Padahal orangnya yang jualan nggak ada miripnya dengan almarhum pelawak Ateng lho...., cuman sama sama pendek aja. Hihihi.... Ono ono wae carane ben laris dodolane.


Penyajian dengan cara lama alias beningan dalam perjalanannya mengalami perkembangan. 

Tidak melulu kuah dengan isian bakso namun ada yang menambahkan soun, kecambah atau irisan daun sla. 

Kalau memang suka ya monggo ditambahkan biar tambah nano nano.... biar tambah rame rasanya. Biar tambah gembul, hehehe....


Bagi saya, kuah sebagai soulmate bakso tidak boleh diremehkan. 
Kelezatan bakso tidak semata mata ditentukan oleh bakso itu sendiri (empuknya pas dan terasa daging sapinya) namun juga ditunjang oleh citarasa kuahnya.


Kuah yang nggak bikin eneg (karena kebanyakan tambahan penyedap), lantas ngaldu nya pas sehingga sampai suapan terakhir nggak bikin blenger. 

Kuah yang miroso ini yang bisa bikin ketagihan. Nggak jauh jauh teman saya yang “maniak” bakso. Begitu bakso habis dimakan dan tersisa kuahnya.... 

Hehehe.... Dia langsung minum kuah dari mangkoknya saking nggak sabarnya kalau harus menyuap sendok demi sendok.Ya ampyuuun.... Opo tumon ?

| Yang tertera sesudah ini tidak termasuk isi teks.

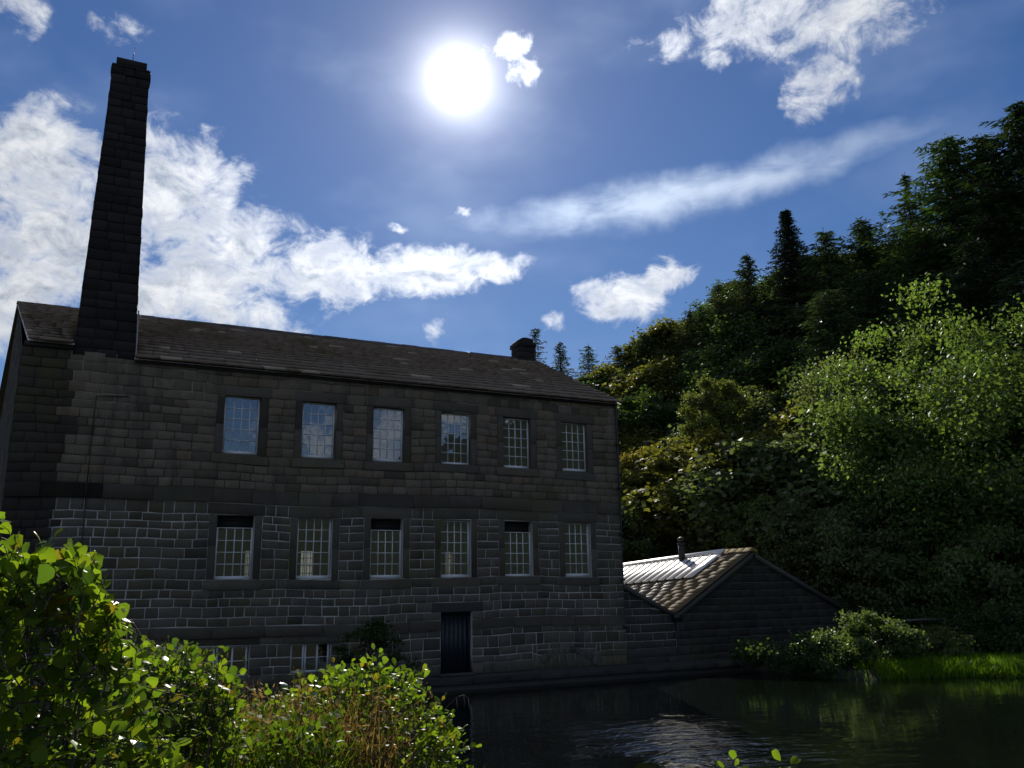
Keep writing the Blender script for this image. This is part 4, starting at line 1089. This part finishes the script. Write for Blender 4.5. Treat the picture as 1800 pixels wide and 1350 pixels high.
ok &= np.array([px((a, b_, .2))[0] for a, b_ in zip(x, y)]) > 1535+30*np.sin(x*3)+rng.normal(size=len(x))*25
x, y = x[ok][:26000], y[ok][:26000]
V, F, c, _ = blades(len(x), (x, y), .18, .50, .022, np.array([.13, .26, .016])*(.55+.7*rng.random((len(x), 1))), .8)
tag(link('grass', mesh_np('grass', V, [F], c, [GRASS])), 'bright green grass on the sunlit point of the right bank', None, None, 'stuff')

f = thing('fence', 'single weathered timber rail on posts under the right hand trees', 'fence', at(1620, 1100, 39.5))
p0, p1 = at(1582, 1091, 38.5), at(1660, 1088, 40.5)
b = MB(); b.tube([p0, (p0+p1)/2+[0, 0, .01], p1], .035, 6); b.build('rail', TWOOD, f)
for p in (p0, p1):
    b = MB(); b.tube([(p[0], p[1], gz(p[0], p[1])-.1), (p[0], p[1], p[2]+.05)], .04, 7); b.build('post', TWOOD, f)

# ------------------------------------------------------------------ foreground bushes with large leaves
def leaf_shape(seed):
    g = random.Random(seed)
    mid = [(0, 0, 0), (.33, 0, .02), (.68, 0, .03), (.97, 0, -.03)]
    up = [(.14, .20), (.42, .36), (.70, .42), (.92, .23)]
    V = list(mid); cu = g.uniform(-.10, .14); fo_ = g.uniform(.02, .12)
    for s_ in (1, -1):
        for (x, y) in up: V.append((x+g.uniform(-.06, .06), s_*y*g.uniform(.78, 1.15), fo_*y*2+cu*x*x-.05*(x > .8)))
    F3 = []
    for o_, fl in ((4, False), (8, True)):
        t = [(0, 1, o_), (1, o_+1, o_), (1, 2, o_+1), (2, o_+2, o_+1), (2, 3, o_+2), (3, o_+3, o_+2)]
        F3 += [(a, c_, b_) if fl else (a, b_, c_) for a, b_, c_ in t]
    V = np.array(V); V[:, 2] += cu*V[:, 0]**2*.8
    return V, np.array(F3)
SHAPES = [leaf_shape(k) for k in range(6)]
LEAFCOL = [(.185, .270, .020), (.220, .285, .020), (.135, .220, .020), (.080, .145, .020), (.235, .185, .022), (.155, .240, .024)]
LEAFME = {}
def leaf_me(sh, ci):
    if (sh, ci) not in LEAFME:
        V, F = SHAPES[sh]; LEAFME[(sh, ci)] = mesh_np('leaf', V, [F], np.tile(LEAFCOL[ci], (len(V), 1)), [NEARLEAF])
    return LEAFME[(sh, ci)]
def bush(name, label, poly, d0, d1, n_tw, leaf, n_obj, root_px, dark=1.0, colp=(.27, .19, .25, .17, .045, .075), twl=.30, per=(5, 9), stems=9, edge=.35):
    poly = np.array(poly, float); lo, hi = poly.min(0), poly.max(0)
    pts = []
    while len(pts) < n_tw:
        q = lo+(hi-lo)*rng.random((n_tw*2, 2)); q = q[in_poly(q[:, 0], q[:, 1], poly)]
        pts += list(q)
    pts = np.array(pts[:n_tw])
    k = int(n_tw*edge)                            # some twigs sit right on the outline so that it breaks up into sprays
    e = rng.integers(0, len(poly), k); t = rng.random((k, 1)); on = poly[e]*(1-t)+poly[(e+1) % len(poly)]*t+rng.normal(size=(k, 2))*11
    pts[:k] = on
    dep = rng.uniform(d0, d1, n_tw)
    P = np.array([at(a, b_, d) for (a, b_), d in zip(pts, dep)])
    r0 = at(root_px[0], root_px[1], (d0+d1)/2); base = np.array([r0[0], r0[1], gz(r0[0], r0[1])-.05])
    P = P[P[:, 2] > height(P[:, 0], P[:, 1])+.05]
    cen = P.mean(0)
    o = thing(name, label, 'bush', base)
    wood = MB()
    hub = []
    for s_ in range(stems):
        tgt = P[rng.integers(len(P))]; b0 = base+np.array([rng.normal()*.25, rng.normal()*.25, 0]); b0[2] = gz(b0[0], b0[1])-.1
        m1 = b0+(tgt-b0)*.5+np.array([0, 0, .15])
        path = [b0, b0+(m1-b0)*.5+rng.normal(size=3)*.03, m1, (m1+tgt)/2+rng.normal(size=3)*.03, tgt]
        wood.tube(path, [.013, .010, .007, .005, .002], 5, (.5, .45, .4)); hub += path[1:]
    hub = np.array(hub)
    LP = []; LT = []; LN = []; LS = []
    for p in P:
        out_ = unit(p-cen+np.array([0, 0, .5])*np.linalg.norm(p-cen)+rng.normal(size=3)*.25)
        L = twl*rng.uniform(.6, 1.3); q0 = p-out_*L
        h = hub[np.argmin(((hub-q0)**2).sum(1))]
        if rng.random() < .3: wood.tube([h, (h+q0)/2+rng.normal(size=3)*.03, q0], [.004, .003, .0025], 4, cap=False)
        wood.tube([q0, (q0+p)/2+rng.normal(size=3)*.01, p], [.0028, .002, .001], 4, cap=False)
        n = rng.integers(per[0], per[1]); side = unit(np.cross(out_, rng.normal(size=3)))
        for i in range(n):
            t = (i+.6)/n; sg = 1 if i % 2 else -1
            LP.append(q0+(p-q0)*t); T = unit(out_*.7+side*sg*.9*(1 if i < n-1 else .1)+rng.normal(size=3)*.35); LT.append(T)
            nn = rng.normal(size=3)*.55+np.array([0, 0, .9]); nn = nn-T*(nn@T); LN.append(unit(nn)); LS.append(leaf*rng.choice([.45, .7, .9, 1.05, 1.3])*rng.uniform(.85, 1.15))
    LP, LT, LN, LS = map(np.array, (LP, LT, LN, LS)); LB = np.cross(LN, LT)
    dist = np.linalg.norm(LP-CAM, axis=1); pxs = np.array([px(p) for p in LP])
    vis = (pxs[:, 0] > 0) & (pxs[:, 0] < 1800) & (pxs[:, 1] < 1345)
    facing = np.abs(((LP-CAM)/dist[:, None]*LN).sum(1))
    order = np.argsort(-(LS/dist*(.4+facing)*vis)); isobj = np.zeros(len(LP), bool); isobj[order[:n_obj]] = True
    sh = rng.integers(0, 6, len(LP)); ci = rng.choice(6, len(LP), p=colp)
    mv = []; mf = []; mc = []; nv = 0
    for i in range(len(LP)):
        if isobj[i]:
            M = Matrix(((LT[i][0], LB[i][0], LN[i][0]), (LT[i][1], LB[i][1], LN[i][1]), (LT[i][2], LB[i][2], LN[i][2])))
            link('leaf', leaf_me(int(sh[i]), int(ci[i])), o, LP[i], M.to_euler(), (LS[i],)*3)
        else:
            V, F = SHAPES[sh[i]]
            mv.append(LP[i]+LS[i]*(V[:, :1]*LT[i]+V[:, 1:2]*LB[i]+V[:, 2:]*LN[i])); mf.append(F+nv); nv += len(V)
            mc.append(np.tile(np.array(LEAFCOL[ci[i]])*dark*rng.uniform(.7, 1.2), (len(V), 1)))
    tag(link('foliage', mesh_np('foliage', np.concatenate(mv)-base, [np.concatenate(mf)], np.concatenate(mc), [NEARLEAF]), o, base), kind='stuff')
    wood.build('stems', BARK, o, base)
    return o
bush('alder_bush', 'large leafy alder bush with bright backlit leaves in the bottom left corner',
     [(-90, 945), (15, 938), (60, 990), (140, 972), (150, 1015), (208, 1080), (190, 1125), (225, 1180), (240, 1270), (325, 1340), (340, 1430), (-90, 1430)],
     3.2, 3.8, 380, .052, 300, (60, 1500), per=(5, 9), stems=16, twl=.22)
bush('alder_bush', 'darker small leaved alder bush right of the big corner bush',
     [(200, 1150), (255, 1135), (300, 1128), (345, 1152), (390, 1165), (425, 1200), (410, 1250), (380, 1300), (330, 1420), (190, 1420)],
     5.7, 6.5, 330, .052, 200, (300, 1500), dark=.75, colp=(.18, .14, .27, .28, .05, .08), stems=10)
bush('alder_bush', 'rounded leafy bush overhanging the pond left of the open water',
     [(450, 1265), (480, 1220), (530, 1215), (565, 1180), (600, 1190), (655, 1150), (690, 1185), (735, 1180), (745, 1225), (790, 1255), (785, 1280), (822, 1305), (800, 1345), (770, 1430), (500, 1430), (470, 1320)],
     7.3, 8.2, 560, .056, 250, (650, 1480), colp=(.24, .17, .26, .19, .06, .08), stems=12)
def sprig(label, pts, dist, leaf=.07):
    r = at(pts[0][0], pts[0][1]+200, dist); base = np.array([r[0], r[1], gz(r[0], r[1])-.03])
    o = thing('seedling', label, 'plant', base); wood = MB()
    for (a, b_) in pts:
        p = at(a, b_, dist*rng.uniform(.97, 1.03)); wood.tube([base, base+(p-base)*.55+[.03, 0, .03], p], [.006, .004, .002], 5, cap=False)
        for i in range(4):
            T = unit(rng.normal(size=3)+[0, 0, .35]); nn = rng.normal(size=3)*.5+np.array([0, 0, .9]); nn = unit(nn-T*(nn@T)); B_ = np.cross(nn, T)
            M = Matrix(((T[0], B_[0], nn[0]), (T[1], B_[1], nn[1]), (T[2], B_[2], nn[2])))
            link('leaf', leaf_me(i % 6, rng.integers(0, 3)), o, p-[0, 0, .03*i], M.to_euler(), (leaf*rng.uniform(.7, 1.1),)*3)
    wood.build('stem', BARK, o, base)
sprig('leafy seedling tip at the bottom edge below the glitter on the water', [(1258, 1338), (1290, 1335), (1305, 1346)], 5.0, .062)
sprig('leafy seedling tip at the bottom edge right of the glitter on the water', [(1372, 1338), (1390, 1343)], 5.0, .062)
# drooping sedge head beside the pond bush
o = thing('sedge', 'single drooping sedge stem reaching out over the water', 'plant', (lambda p: (p[0], p[1], gz(p[0], p[1])))(at(745, 1330, 7.6)))
path = [at(a, b_, 7.6) for a, b_ in ((745, 1330), (770, 1268), (786, 1242), (802, 1226), (815, 1221), (823, 1227), (827, 1240))]
b = MB(); b.tube(path, [.004, .003, .002, .0015, .0015, .001, .001], 5, (.3, .26, .12)); b.build('stem', TWOOD, o)
for k in (3, 4, 5, 6):
    p = path[k]; b = MB(); b.tube([p, p+[.005, 0, -.04], p+[.01, 0, -.10]], [.001, .004, .001], 5); b.build('spikelet', TWOOD, o)

# grass, dry stalks and herbs on our own bank
def near_pts(n, px0, px1, r0, r1):
    a = rng.uniform(px0, px1, n); r = rng.uniform(r0, r1, n); az_ = YAW+np.arctan((a-900)/1459)
    return r*np.sin(az_), r*np.cos(az_)
x, y = near_pts(26000, -250, 820, 4.5, 10.2); ok = pond_sd(x, y) > .1; x, y = x[ok], y[ok]
V, F, c, _ = blades(len(x), (x, y), .15, .55, .010, np.array([.10, .17, .02])*(.4+.8*rng.random((len(x), 1)))*np.where(rng.random((len(x), 1)) < .3, [1.5, .95, .7], [1, 1, 1]), .7)
tag(link('grass', mesh_np('grass', V, [F], c, [GRASS])), 'rough green grass on the near bank between the bushes', None, None, 'stuff')
x, y = near_pts(2800, 350, 700, 6.4, 9.4); ok = pond_sd(x, y) > .1; x, y = x[ok], y[ok]
V, F, c, tips = blades(len(x), (x, y), .40, 1.10, .008, np.array([.18, .125, .070])*(.35+.85*rng.random((len(x), 1))), .45)
sel = rng.random(len(tips)) < .5; q = np.repeat(tips[sel], 5, 0); q = q+rng.normal(size=q.shape)*[.02, .02, .05]-[0, 0, .05]
V2, F2 = leaf_quads(q, unit(rng.normal(size=q.shape)), .05, .012); c2 = np.repeat(np.array([.20, .14, .085])*(.5+.8*rng.random((len(q), 1))), 4, 0)
q3 = np.stack([x, y, height(x, y)+rng.random(len(x))*.75], 1)+rng.normal(size=(len(x), 3))*.05
V3, F3_ = leaf_quads(q3, unit(rng.normal(size=q3.shape)), .06, .03); c3 = np.repeat(np.where(rng.random((len(q3), 1)) < .55, [.09, .13, .02], [.11, .075, .04])*(.4+.9*rng.random((len(q3), 1))), 4, 0)
me = mesh_np('dry_stalks', np.concatenate([V, V2, V3]), [np.concatenate([F, F2+len(V), F3_+len(V)+len(V2)])], np.concatenate([c, c2, c3]), [GRASS])
tag(link('dry_stalks', me), 'brown dry grass stalks and dead herbs between the two bushes', None, None, 'stuff')

for k, (x, y, h) in enumerate(((9, 44.5, 2.6), (13.5, 45, 3.0), (17.5, 44.6, 2.4), (5, 45, 2.6), (21.5, 46, 3.2))):
    o = thing('shrub', 'sunlit shrub behind the mill glimpsed through its lower windows', 'shrub', (x, y, gz(x, y)), 'shrubs behind the mill')
    P, N, tn, cen = crown_points(30, 130, 1.9, h/2, 4, .3, .62, (.12, .2), 700+k); P[:, 2] += h/2
    link('crown', leaf_mesh('crown', P, N, .16, .12, np.array([.06, .10, .03])*tn[:, None], LEAF), o, (x, y, gz(x, y)))
    b = MB(); cen[:, 2] += h/2; limbs(b, (0, 0, -.2), (0, 0, h*.6), cen, .06, 6); b.build('stem', BARK, o, (0, 0, 0)).location = (0, 0, 0)

x, y = near_pts(5200, 330, 620, 6.0, 9.0); ok = pond_sd(x, y) > .1; x, y = x[ok], y[ok]
V, F, c, _ = blades(len(x), (x, y), .30, .85, .014, np.array([.12, .19, .02])*(.4+.8*rng.random((len(x), 1))), .7)
q = np.stack([x, y, height(x, y)+.15+rng.random(len(x))*.65], 1); V2, F2 = leaf_quads(q, unit(rng.normal(size=q.shape)+[0, 0, .6]), .07, .04, .1)
me = mesh_np('herbs', np.concatenate([V, V2]), [np.concatenate([F, F2+len(V)])], np.concatenate([c, np.repeat(np.array([.10, .17, .02])*(.4+.9*rng.random((len(q), 1))), 4, 0)]), [GRASS])
tag(link('herbs', me), 'green weeds and tall grass among the dry stalks', None, None, 'stuff')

Baksonya sendiri pun juga mengalami modifikasi dari bentuk asalnya. Dari yang  semula berupa murni bulatan daging sapi ditambahkan isian telor puyuh, keju ataupun yang ekstrim berupa irisan cabe. 

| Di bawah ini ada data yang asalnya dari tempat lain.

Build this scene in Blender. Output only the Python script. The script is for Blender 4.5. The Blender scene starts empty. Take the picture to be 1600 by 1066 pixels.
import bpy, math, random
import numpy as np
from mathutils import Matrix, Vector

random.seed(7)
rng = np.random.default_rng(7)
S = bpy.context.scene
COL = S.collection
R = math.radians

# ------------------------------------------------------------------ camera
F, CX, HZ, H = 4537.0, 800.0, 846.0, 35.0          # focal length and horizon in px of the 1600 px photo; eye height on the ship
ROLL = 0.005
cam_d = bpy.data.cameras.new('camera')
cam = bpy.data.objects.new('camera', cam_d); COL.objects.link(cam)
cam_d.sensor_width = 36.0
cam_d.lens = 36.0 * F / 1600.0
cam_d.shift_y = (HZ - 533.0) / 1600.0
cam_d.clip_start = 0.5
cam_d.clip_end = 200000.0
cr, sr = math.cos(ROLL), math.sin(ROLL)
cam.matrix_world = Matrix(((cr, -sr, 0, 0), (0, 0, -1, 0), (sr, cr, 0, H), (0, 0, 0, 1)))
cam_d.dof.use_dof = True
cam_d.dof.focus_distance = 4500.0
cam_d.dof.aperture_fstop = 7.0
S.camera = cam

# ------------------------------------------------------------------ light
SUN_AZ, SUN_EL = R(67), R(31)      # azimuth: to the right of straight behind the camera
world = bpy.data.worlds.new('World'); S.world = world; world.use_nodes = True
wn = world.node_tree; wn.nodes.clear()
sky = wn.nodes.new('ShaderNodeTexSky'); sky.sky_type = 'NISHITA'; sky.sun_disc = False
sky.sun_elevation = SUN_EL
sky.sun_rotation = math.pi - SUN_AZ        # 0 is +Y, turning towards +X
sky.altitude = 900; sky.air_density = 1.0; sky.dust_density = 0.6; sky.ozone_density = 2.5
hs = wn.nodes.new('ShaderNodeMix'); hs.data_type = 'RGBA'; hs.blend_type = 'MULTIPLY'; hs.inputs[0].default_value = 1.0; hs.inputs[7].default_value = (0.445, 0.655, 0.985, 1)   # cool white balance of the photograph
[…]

Ini yang melahirkan spesies baru, yakni bakso ranjau atau ada juga yang menyebutnya bakso mercon. Nah ini dia ada lagi.... lain daripada yang lain.

Bakso yang tidak selalu disajikan setiap hari tetapi hanya pada hari hari tertentu saja. Bakso yang bikin “geregetan” karena harus nunggu lagi buat menikmatinya. Namanya bakso sumsum. 

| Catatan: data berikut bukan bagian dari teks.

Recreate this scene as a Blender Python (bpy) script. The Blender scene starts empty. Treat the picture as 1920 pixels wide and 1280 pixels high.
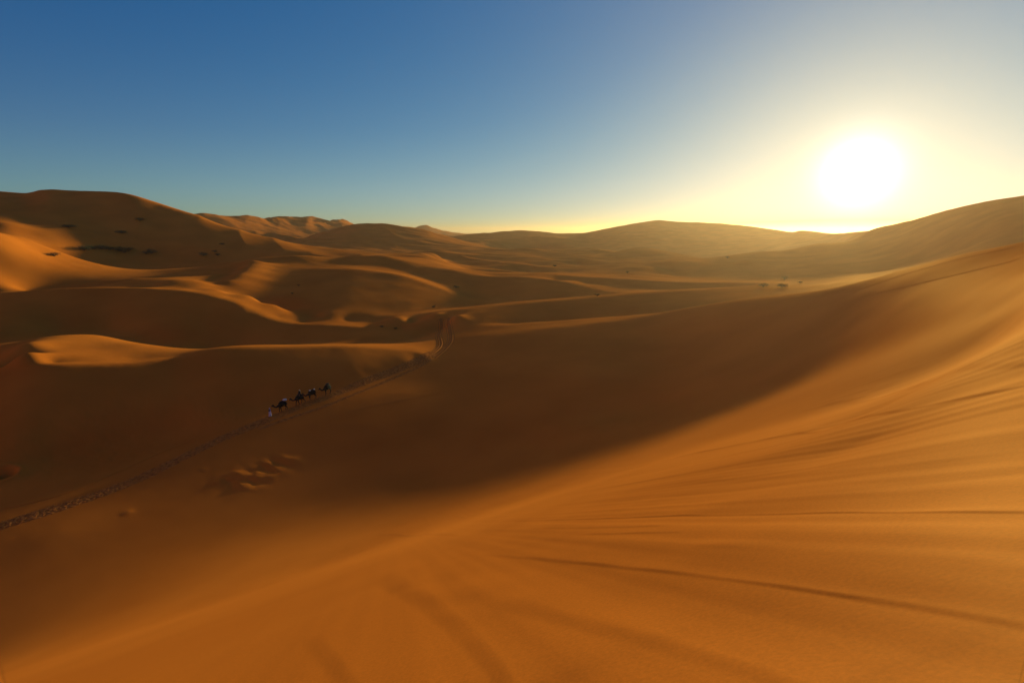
import bpy, math, random
import numpy as np
from mathutils import Vector

# ------------------------------------------------------------------ camera, sky, sun, exposure
S = bpy.context.scene
C = S.collection
PITCH = math.radians(12.17)
CAM_Z = 36.0                       # eye height above the valley floor
cam_data = bpy.data.cameras.new('camera')
cam = bpy.data.objects.new('camera', cam_data)
C.objects.link(cam)
S.camera = cam
cam_data.lens = 18.0
cam_data.sensor_width = 36.0
cam_data.clip_start = 0.05
cam_data.clip_end = 60000.0
cam.location = (0, 0, CAM_Z)
cam.rotation_euler = (math.radians(90) - PITCH, 0, 0)

SUN_AZ = math.radians(32.9)
SUN_EL = math.radians(5.15)
sun_dir = Vector((math.sin(SUN_AZ) * math.cos(SUN_EL), math.cos(SUN_AZ) * math.cos(SUN_EL), math.sin(SUN_EL)))

world = bpy.data.worlds.new('World')
S.world = world
world.use_nodes = True
wn, wl = world.node_tree.nodes, world.node_tree.links
sky = wn.new('ShaderNodeTexSky')
sky.sky_type = 'NISHITA'
sky.sun_disc = False
sky.sun_elevation = SUN_EL
sky.sun_rotation = SUN_AZ
sky.altitude = 600
sky.air_density = 1.0
sky.dust_density = 0.35
sky.ozone_density = 3.5
def wnode(t, **kw):
    n = wn.new(t)
    for k, v in kw.items(): setattr(n, k, v)
    return n
def wmath(op, a, b=None, clamp=False):
    n = wn.new('ShaderNodeMath'); n.operation = op; n.use_clamp = clamp
    for i, v in enumerate((a, b)):
        if v is None: continue
        if isinstance(v, (int, float)): n.inputs[i].default_value = v
        else: wl.new(v, n.inputs[i])
    return n.outputs[0]
def wadd(base, fac, col):
    """base + fac * col"""
    m = wn.new('ShaderNodeMix'); m.data_type = 'RGBA'; m.blend_type = 'ADD'; m.clamp_result = False; m.clamp_factor = False
    wl.new(fac, m.inputs[0]); wl.new(base, m.inputs[6]); m.inputs[7].default_value = (*col, 1)
    return m.outputs[2]
tc = wn.new('ShaderNodeTexCoord')
vd = wn.new('ShaderNodeVectorMath'); vd.operation = 'DOT_PRODUCT'
wl.new(tc.outputs['Generated'], vd.inputs[0]); vd.inputs[1].default_value = sun_dir
cosang = vd.outputs['Value']
ang = wmath('MULTIPLY', wmath('ARCCOSINE', wmath('MINIMUM', cosang, 0.99999)), 180 / math.pi)      # degrees from the sun
sep = wn.new('ShaderNodeSeparateXYZ'); wl.new(tc.outputs['Generated'], sep.inputs[0])
elev = wmath('MULTIPLY', wmath('ARCSINE', wmath('MAXIMUM', sep.outputs['Z'], 0.0)), 180 / math.pi)
def expfall(x, w, p=1.0):
    q = wmath('DIVIDE', x, w)
    if p != 1.0: q = wmath('POWER', q, p)
    return wmath('POWER', math.e, wmath('MULTIPLY', q, -1.0))
hsv = wn.new('ShaderNodeHueSaturation')
hsv.inputs['Saturation'].default_value = 1.4
hsv.inputs['Value'].default_value = 1.6
wl.new(sky.outputs[0], hsv.inputs['Color'])
grade = wn.new('ShaderNodeMix'); grade.data_type = 'RGBA'; grade.blend_type = 'MULTIPLY'
grade.inputs[0].default_value = 1.0
wl.new(hsv.outputs[0], grade.inputs[6]); grade.inputs[7].default_value = (0.38, 1.30, 1.85, 1)
col = grade.outputs[2]
# soft shoulder so that the sky round the sun keeps its colour
den = wn.new('ShaderNodeVectorMath'); den.operation = 'DIVIDE'; wl.new(col, den.inputs[0]); den.inputs[1].default_value = (5.2, 6.0, 7.6)
de1 = wn.new('ShaderNodeVectorMath'); de1.operation = 'ADD'; wl.new(den.outputs[0], de1.inputs[0]); de1.inputs[1].default_value = (1, 1, 1)
de2 = wn.new('ShaderNodeVectorMath'); de2.operation = 'DIVIDE'; wl.new(col, de2.inputs[0]); wl.new(de1.outputs[0], de2.inputs[1])
col = de2.outputs[0]
# the sky deepens away from the sun
far = wmath('MULTIPLY', wmath('SUBTRACT', ang, 22.0), 1 / 62.0, clamp=True)
dk = wn.new('ShaderNodeMix'); dk.data_type = 'RGBA'; dk.blend_type = 'MULTIPLY'
wl.new(far, dk.inputs[0]); wl.new(col, dk.inputs[6]); dk.inputs[7].default_value = (.02, .78, .90, 1)
col = dk.outputs[2]
# dust low over the horizon, the aureole round the sun, and an added warm fill glow out of view
col = wadd(col, wmath('MULTIPLY', expfall(elev, 7.0), expfall(ang, 75.0)), (7.0, 5.5, 3.1))
col = wadd(col, expfall(ang, 2.1, 1.6), (22, 21, 19))
col = wadd(col, expfall(ang, 11.0), (6.6, 4.7, 1.7))
col = wadd(col, expfall(ang, 17.0), (2.2, 1.2, .2))
west_fill = wn.new('ShaderNodeVectorMath'); west_fill.operation = 'DOT_PRODUCT'  # unseen warm lobe, added to brighten the shaded dune faces
wl.new(tc.outputs['Generated'], west_fill.inputs[0]); west_fill.inputs[1].default_value = (math.sin(math.radians(250)), math.cos(math.radians(250)), .12)
back = wmath('POWER', wmath('MAXIMUM', wmath('MULTIPLY', wmath('SUBTRACT', west_fill.outputs['Value'], .42), 1 / .58), 0.0), 1.3)
col = wadd(col, wmath('MULTIPLY', back, expfall(elev, 40.0)), (9.5, 3.1, .8))
wl.new(col, wn['Background'].inputs[0])
wn['Background'].inputs[1].default_value = 0.082

sun_data = bpy.data.lights.new('sun', 'SUN')
sun_data.energy = 5.0
sun_data.angle = math.radians(2.6)
sun_data.color = (1.0, 0.92, 0.44)
sun = bpy.data.objects.new('sun', sun_data)
C.objects.link(sun)
sun.rotation_euler = (-sun_dir).to_track_quat('-Z', 'Y').to_euler()
sun.location = (0, 0, 200)

S.view_settings.view_transform = 'Standard'
S.view_settings.look = 'None'
S.view_settings.exposure = 0.05
S.view_settings.gamma = 1.0
S.cycles.volume_bounces = 0
S.cycles.max_bounces = 6

# ------------------------------------------------------------------ helpers
def tag(o, label=None, cat=None, group=None, kind=None):
    if label: o['label'] = label
    if cat: o['category'] = cat
    if group: o['group'] = group
    if kind: o['kind'] = kind
    return o

def ray(u, v):
    x = (u - 960) / 960.0; y = (640 - v) / 960.0
    return x, math.cos(PITCH) + y * math.sin(PITCH), y * math.cos(PITCH) - math.sin(PITCH)

def P(u, v, r):                    # a point of the place seen at (u, v), r metres away over the ground
    x, f, up = ray(u, v); h = math.hypot(x, f)
    return (x / h * r, f / h * r, up / h * r)

def Zp(u, v, z):                   # the same, at height z below/above the eye
    x, f, up = ray(u, v); t = z / up
    return (x * t, f * t, z)

def A(az, r, z):
    a = math.radians(az)
    return (math.sin(a) * r, math.cos(a) * r, z)

# ------------------------------------------------------------------ relief of the dunes: control points
PTS = []                           # x, y, z, softness (in log-polar units)
def soft(pts, c=0.06, lam=2e-3):
    c = min(c, .03)
    for p in pts: PTS.append((p[0], p[1], p[2], c, lam))

def resample(pts, step):
    """smooth polyline through 3D points, spacing = step * range"""
    out = []
    n = len(pts)
    pts = [np.array(p, float) for p in pts]
    for i in range(n - 1):
        p0 = pts[max(i - 1, 0)]; p1 = pts[i]; p2 = pts[i + 1]; p3 = pts[min(i + 2, n - 1)]
        L = np.linalg.norm(p2 - p1) / max(1.0, np.hypot(p1[0], p1[1]))
        k = max(1, int(math.ceil(L / step)))
        for j in range(k):
            t = j / k
            out.append(0.5 * ((2 * p1) + (-p0 + p2) * t + (2 * p0 - 5 * p1 + 4 * p2 - p3) * t * t + (-p0 + 3 * p1 - 3 * p2 + p3) * t ** 3))
    out.append(pts[-1])
    return np.array(out)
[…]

Sesuai dengan namanya, ada isian sumsum sapi di dalamnya. Begitu di gigit.... wuiiih, sumsum nya fren, sumsum nya.... langsung meleleh ! Lembut nan gurih membelai lidah. Bakso yang penuh sensasi....


Dia memang penuh dengan pesona. Memukau.
Mampu menyihir siapa saja yang memandang untuk menghampiri   dan menikmatinya.

Dari bentuknya yang mungil (bakso kerikil ) sampai yang segede kepalan tangan (bakso jumbo/bal tenes ). Dari penyajian yang berkuah hingga keringan (bakso bakar). Dinikmati dengan kuah beningan atau kuah nya dicampur jadi satu dengan saus tomat dan sambalnya....

Itu semua tidak mengurangi enak dan nikmatnya. 
Kane lop, ker !  

2 komentar:

  1. Bakso Raos becak merah sekitaran kawi asalnya favorit ku, masih eksis apa nggak yah?